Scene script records
=====
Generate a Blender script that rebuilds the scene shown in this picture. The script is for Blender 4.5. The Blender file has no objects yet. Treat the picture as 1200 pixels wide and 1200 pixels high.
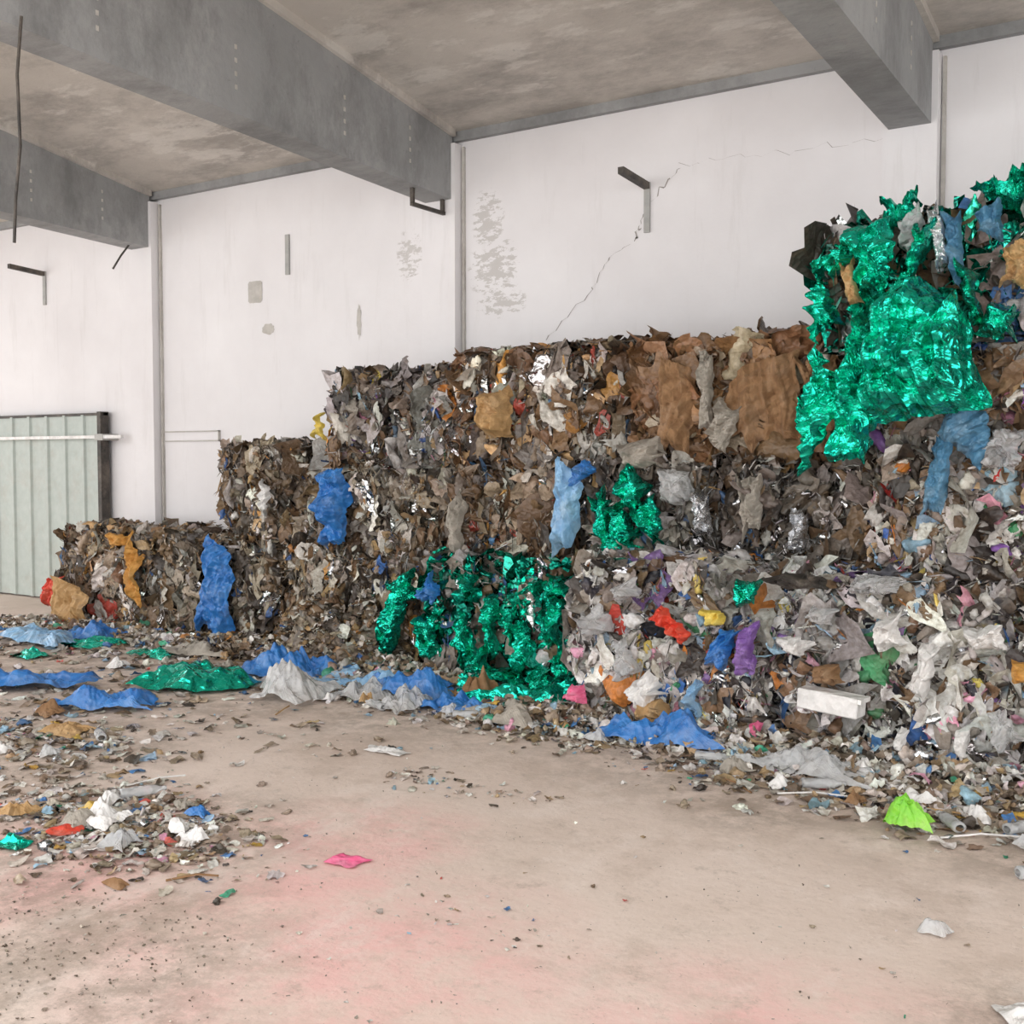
import bpy, math, numpy as np
from mathutils import Vector
sc=bpy.context.scene
sc.view_settings.view_transform='Standard'
sc.view_settings.look='None'
sc.view_settings.exposure=0.0

def lin(c):
    c=np.array(c,dtype=float)/255.0
    return np.where(c<=0.04045,c/12.92,((c+0.055)/1.055)**2.4)
def L4(r,g,b): 
    v=lin((r,g,b)); return (float(v[0]),float(v[1]),float(v[2]),1.0)

# ---------------- materials ----------------
def newmat(name):
    m=bpy.data.materials.new(name); m.use_nodes=True
    nt=m.node_tree; b=nt.nodes['Principled BSDF']
    return m,nt,b
def N(nt,t,**kw):
    n=nt.nodes.new(t)
    for k,v in kw.items(): setattr(n,k,v)
    return n
def noise(nt,co,scale,detail=6,rough=0.6,vec_scale=None):
    n=N(nt,'ShaderNodeTexNoise'); n.inputs['Scale'].default_value=scale
    n.inputs['Detail'].default_value=detail; n.inputs['Roughness'].default_value=rough
    if vec_scale is not None:
        mp=N(nt,'ShaderNodeMapping'); mp.inputs['Scale'].default_value=vec_scale
        nt.links.new(co,mp.inputs[0]); co=mp.outputs[0]
    nt.links.new(co,n.inputs['Vector']); return n.outputs['Fac']
def voro(nt,co,scale):
    nz=N(nt,'ShaderNodeTexNoise'); nz.inputs['Scale'].default_value=scale*.4; nt.links.new(co,nz.inputs['Vector'])
    ad=N(nt,'ShaderNodeVectorMath',operation='MULTIPLY_ADD'); nt.links.new(nz.outputs['Color'],ad.inputs[0])
    ad.inputs[1].default_value=(1.6/scale,)*3; nt.links.new(co,ad.inputs[2])
    v=N(nt,'ShaderNodeTexVoronoi'); v.inputs['Scale'].default_value=scale; nt.links.new(ad.outputs[0],v.inputs['Vector'])
    return v.outputs['Distance']
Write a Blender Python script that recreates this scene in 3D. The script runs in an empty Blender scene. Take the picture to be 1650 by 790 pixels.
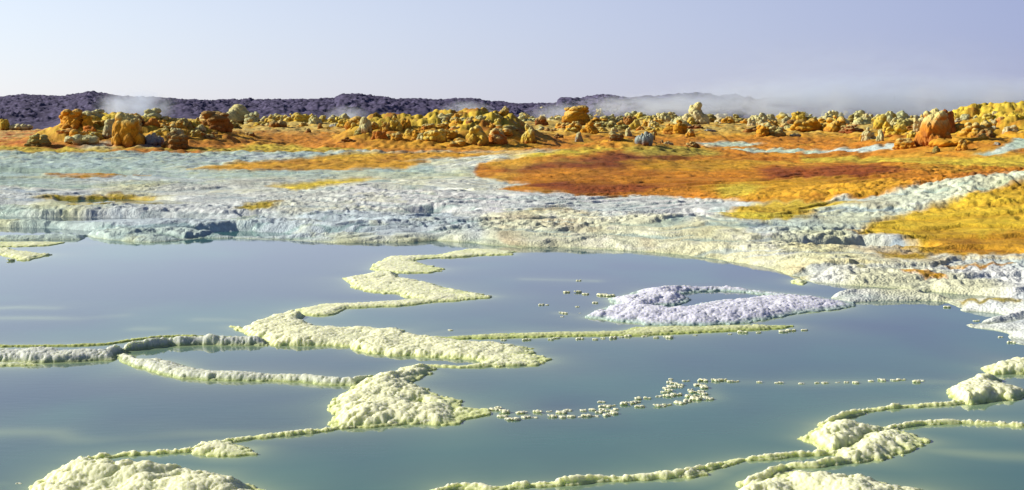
import bpy, math, random
import numpy as np
from mathutils import Vector

# ------------------------------------------------------------------ camera, sky, sun
F, CX, HY, CAMH = 2267.0, 825.0, 185.0, 1.7          # photo pixels, camera height in metres
PITCH = math.atan((395.0 - HY) / F)
sc = bpy.context.scene
cd = bpy.data.cameras.new('camera'); cam = bpy.data.objects.new('camera', cd)
sc.collection.objects.link(cam); sc.camera = cam
cam.location = (0, 0, CAMH); cam.rotation_euler = (math.pi/2 - PITCH, 0, 0)
cd.sensor_width = 36; cd.lens = F/1650*36; cd.clip_start = 0.1; cd.clip_end = 6000

SUN_EL, SUN_AZ = 25.0, 14.0       # azimuth: degrees behind the left-hand side
a_ = math.radians(SUN_AZ); e_ = math.radians(SUN_EL)
SUNV = Vector((-math.cos(a_)*math.cos(e_), math.sin(a_)*math.cos(e_), math.sin(e_)))
w = bpy.data.worlds.new('World'); sc.world = w; w.use_nodes = True
nt = w.node_tree; bg = nt.nodes['Background']
sky = nt.nodes.new('ShaderNodeTexSky'); sky.sky_type = 'NISHITA'; sky.sun_disc = False
sky.sun_elevation = e_; sky.sun_rotation = -math.radians(90 - SUN_AZ)
sky.air_density = 1.0; sky.dust_density = 0.2; sky.ozone_density = 6.0; sky.altitude = 0
tint = nt.nodes.new('ShaderNodeMixRGB'); tint.blend_type = 'MULTIPLY'; tint.inputs[0].default_value = 1
tint.inputs[2].default_value = (.40, .36, .40, 1)
tcw = nt.nodes.new('ShaderNodeTexCoord'); sxw = nt.nodes.new('ShaderNodeSeparateXYZ'); nt.links.new(tcw.outputs['Generated'], sxw.inputs[0])
hz = nt.nodes.new('ShaderNodeMapRange'); hz.interpolation_type = 'SMOOTHSTEP'; hz.inputs[1].default_value = .05; hz.inputs[2].default_value = .42   # thick desert haze fading upwards
hz.inputs[3].default_value = 1; hz.inputs[4].default_value = .05; nt.links.new(sxw.outputs['Z'], hz.inputs[0])
hc = nt.nodes.new('ShaderNodeVectorMath'); hc.operation = 'SCALE'; hc.inputs[0].default_value = (3.7, 3.75, 4.75); nt.links.new(hz.outputs[0], hc.inputs['Scale'])
ad_ = nt.nodes.new('ShaderNodeMixRGB'); ad_.blend_type = 'ADD'; ad_.inputs[0].default_value = 1
nt.links.new(sky.outputs[0], tint.inputs[1]); nt.links.new(tint.outputs[0], ad_.inputs[1]); nt.links.new(hc.outputs[0], ad_.inputs[2]); 
dsun = nt.nodes.new('ShaderNodeVectorMath'); dsun.operation = 'DOT_PRODUCT'; dsun.inputs[1].default_value = tuple(SUNV); nt.links.new(tcw.outputs['Generated'], dsun.inputs[0])
gl = nt.nodes.new('ShaderNodeMapRange'); gl.inputs[1].default_value = -.25; gl.inputs[2].default_value = .62; nt.links.new(dsun.outputs['Value'], gl.inputs[0])
gcol = nt.nodes.new('ShaderNodeMixRGB'); gcol.inputs[1].default_value = (.50, .54, .76, 1); gcol.inputs[2].default_value = (1.42, 1.42, 1.22, 1); nt.links.new(gl.outputs[0], gcol.inputs[0])   # haze is brighter towards the sun
gm = nt.nodes.new('ShaderNodeMixRGB'); gm.blend_type = 'MULTIPLY'; gm.inputs[0].default_value = 1
nt.links.new(ad_.outputs[0], gm.inputs[1]); nt.links.new(gcol.outputs[0], gm.inputs[2]); nt.links.new(gm.outputs[0], bg.inputs[0])
bg.inputs[1].default_value = 0.085
sl = bpy.data.lights.new('sun', 'SUN'); sun = bpy.data.objects.new('sun', sl); sc.collection.objects.link(sun)
sl.energy = 5.0; sl.angle = math.radians(0.5); sl.color = (1.0, 0.93, 0.82)
sun.rotation_euler = (-SUNV).to_track_quat('-Z', 'Y').to_euler()
sc.view_settings.view_transform = 'Standard'; sc.view_settings.look = 'None'
sc.view_settings.gamma = 1; sc.view_settings.exposure = 0.46; sc.view_settings.use_curve_mapping = False
cy = sc.cycles; cy.max_bounces = 8; cy.diffuse_bounces = 3; cy.glossy_bounces = 3; cy.volume_bounces = 4
cy.transparent_max_bounces = 8; cy.caustics_reflective = False; cy.caustics_refractive = False
cy.use_denoising = True; cy.volume_step_rate = 1.0; cy.volume_max_steps = 64

# ------------------------------------------------------------------ projection of photo pixels to the place
cp, sp = math.cos(PITCH), math.sin(PITCH)
def ray(px, py):
    u = (np.asarray(px, float) - CX)/F; v = (np.asarray(py, float) - 395.0)/F
    return u, cp - v*sp, -sp - v*cp
def unproj(px, py, z=0.0):
    dx, dy, dz = ray(px, py); t = (z - CAMH)/dz
    return dx*t, dy*t
def proj(x, y, z):
    dep = y*cp + (CAMH - z)*sp
    dn = -y*sp + (CAMH - z)*cp
    return CX + F*x/dep, 395.0 + F*dn/dep

# ------------------------------------------------------------------ noise
def hsh(ix, iy, s, iz=0):
    with np.errstate(over='ignore'):
        h = (ix.astype(np.int64)*374761393 + iy.astype(np.int64)*668265263 + np.int64(s)*1274126177
             + (iz.astype(np.int64)*2147483647 if not isinstance(iz, int) else np.int64(iz))) & 0xffffffff
        h = ((h ^ (h >> 13))*1274126177) & 0xffffffff
        h = ((h ^ (h >> 16))*2246822519) & 0xffffffff
        h = h ^ (h >> 15)
    return (h & 0xffffff)/16777216.0
def vn(x, y, s=0):
    ix = np.floor(x); iy = np.floor(y); fx = x-ix; fy = y-iy
    fx = fx*fx*(3-2*fx); fy = fy*fy*(3-2*fy)
    a = hsh(ix, iy, s); b = hsh(ix+1, iy, s); c = hsh(ix, iy+1, s); d = hsh(ix+1, iy+1, s)
    return (a+(b-a)*fx)*(1-fy) + (c+(d-c)*fx)*fy
def fbm(x, y, s=0, o=4, g=0.5):
    t = 0; a = 1; n = 0
    for k in range(o):
        t = t + a*vn(x*2**k + 17.3*k, y*2**k - 9.1*k, s+k); n += a; a *= g
    return t/n*2-1                                        # -1..1
def dome(x, y, s=0, lo=0.55, hi=0.95):
    """union of hemispheres of varied radius on a jittered lattice, 0..~1"""
    ix = np.floor(x); iy = np.floor(y); m = np.zeros_like(x)
    for i in (-1, 0, 1):
        for j in (-1, 0, 1):
            jx = ix+i; jy = iy+j
            cx = jx + hsh(jx, jy, s); cyy = jy + hsh(jx, jy, s+7)
            r = lo + (hi-lo)*hsh(jx, jy, s+13)
            q = r*r - (x-cx)**2 - (y-cyy)**2
            m = np.maximum(m, np.sqrt(np.maximum(q, 0)))
    return m
def sstep(a, b, x):
    t = np.clip((x-a)/(b-a), 0, 1); return t*t*(3-2*t)

def seg_dist(x, y, pts, closed):
    P = np.asarray(pts, float); Q = np.roll(P, -1, 0) if closed else P[1:]; P = P if closed else P[:-1]
    d = np.full(x.shape, 1e9)
    for (ax, ay), (bx, by) in zip(P, Q):
        ex, ey = bx-ax, by-ay; L = ex*ex+ey*ey+1e-12
        t = np.clip(((x-ax)*ex+(y-ay)*ey)/L, 0, 1)
        d = np.minimum(d, (x-ax-t*ex)**2+(y-ay-t*ey)**2)
    return np.sqrt(d)
def inside(x, y, pts):
    P = np.asarray(pts, float); Q = np.roll(P, -1, 0); c = np.zeros(x.shape, bool)
    for (ax, ay), (bx, by) in zip(P, Q):
        if ay == by: continue
        c ^= ((ay > y) != (by > y)) & (x < (bx-ax)*(y-ay)/(by-ay)+ax)
    return c
def sdf(x, y, pts):
    d = seg_dist(x, y, pts, True); return np.where(inside(x, y, pts), d, -d)

# ------------------------------------------------------------------ mesh building
col = sc.collection
def mesh_from(verts, faces, name, colors=None, wet=None, smooth=True):
    me = bpy.data.meshes.new(name)
    n = len(verts); m = len(faces); k = faces.shape[1]
    me.vertices.add(n); me.vertices.foreach_set('co', verts.astype(np.float32).ravel())
    me.loops.add(m*k); me.polygons.add(m)
    me.polygons.foreach_set('loop_start', np.arange(0, m*k, k, dtype=np.int32))
    me.polygons.foreach_set('loop_total', np.full(m, k, np.int32))
    me.loops.foreach_set('vertex_index', faces.astype(np.int32).ravel())
    if smooth: me.polygons.foreach_set('use_smooth', np.ones(m, bool))
    me.update(calc_edges=True)
    if colors is not None:
        at = me.color_attributes.new('tone', 'FLOAT_COLOR', 'POINT')
        c4 = np.ones((n, 4), np.float32); c4[:, :3] = colors; at.data.foreach_set('color', c4.ravel())
    if wet is not None:
        at = me.attributes.new('wet', 'FLOAT', 'POINT'); at.data.foreach_set('value', wet.astype(np.float32))
    return me
def grid_mesh(X, Y, Z, mask, name, colors=None, wet=None):
    R, C = X.shape
    idx = np.arange(R*C).reshape(R, C)
    q = mask[:-1, :-1] & mask[1:, :-1] & mask[:-1, 1:] & mask[1:, 1:]
    f = np.stack([idx[:-1, :-1][q], idx[:-1, 1:][q], idx[1:, 1:][q], idx[1:, :-1][q]], 1)
    used = np.zeros(R*C, bool); used[f.ravel()] = True
    remap = np.cumsum(used)-1
    v = np.stack([X.ravel(), Y.ravel(), Z.ravel()], 1)[used]
    return mesh_from(v, remap[f], name, None if colors is None else colors.reshape(-1, 3)[used],
                     None if wet is None else wet.ravel()[used])
def link(name, me, mat, label=None, cat=None, group=None, kind=None, parent=None):
    if mat is not None and len(me.materials) == 0: me.materials.append(mat)
    o = bpy.data.objects.new(name, me); col.objects.link(o)
    if label: o['label'] = label
    if cat: o['category'] = cat
    if group: o['group'] = group
    if kind: o['kind'] = kind
    if parent: o.parent = parent
    return o
ORD = ['first','second','third','fourth','fifth','sixth','seventh','eighth','ninth','tenth','eleventh','twelfth',
 'thirteenth','fourteenth','fifteenth','sixteenth','seventeenth','eighteenth','nineteenth','twentieth']
def ordinal(n):
    if n <= 20: return ORD[n-1]
    t = {2:'twenty',3:'thirty',4:'forty',5:'fifty',6:'sixty',7:'seventy',8:'eighty',9:'ninety'}[n//10] if n < 100 else str(n)
    if n >= 100: return str(n)+'th'
    return (t+'-'+ORD[n % 10-1]) if n % 10 else t[:-1]+'ieth'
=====
PROBLEM DETAILS »
The material above holds pictures; leave them out. Repeat exactly the lines from the one containing "Write a Blender" through the one containing "cd.sensor_width = 36;", and nothing else.

ANSWER IN FULL »
Write a Blender Python script that recreates this scene in 3D. The script runs in an empty Blender scene. Take the picture to be 1650 by 790 pixels.
import bpy, math, random
import numpy as np
from mathutils import Vector

# ------------------------------------------------------------------ camera, sky, sun
F, CX, HY, CAMH = 2267.0, 825.0, 185.0, 1.7          # photo pixels, camera height in metres
PITCH = math.atan((395.0 - HY) / F)
sc = bpy.context.scene
cd = bpy.data.cameras.new('camera'); cam = bpy.data.objects.new('camera', cd)
sc.collection.objects.link(cam); sc.camera = cam
cam.location = (0, 0, CAMH); cam.rotation_euler = (math.pi/2 - PITCH, 0, 0)
cd.sensor_width = 36; cd.lens = F/1650*36; cd.clip_start = 0.1; cd.clip_end = 6000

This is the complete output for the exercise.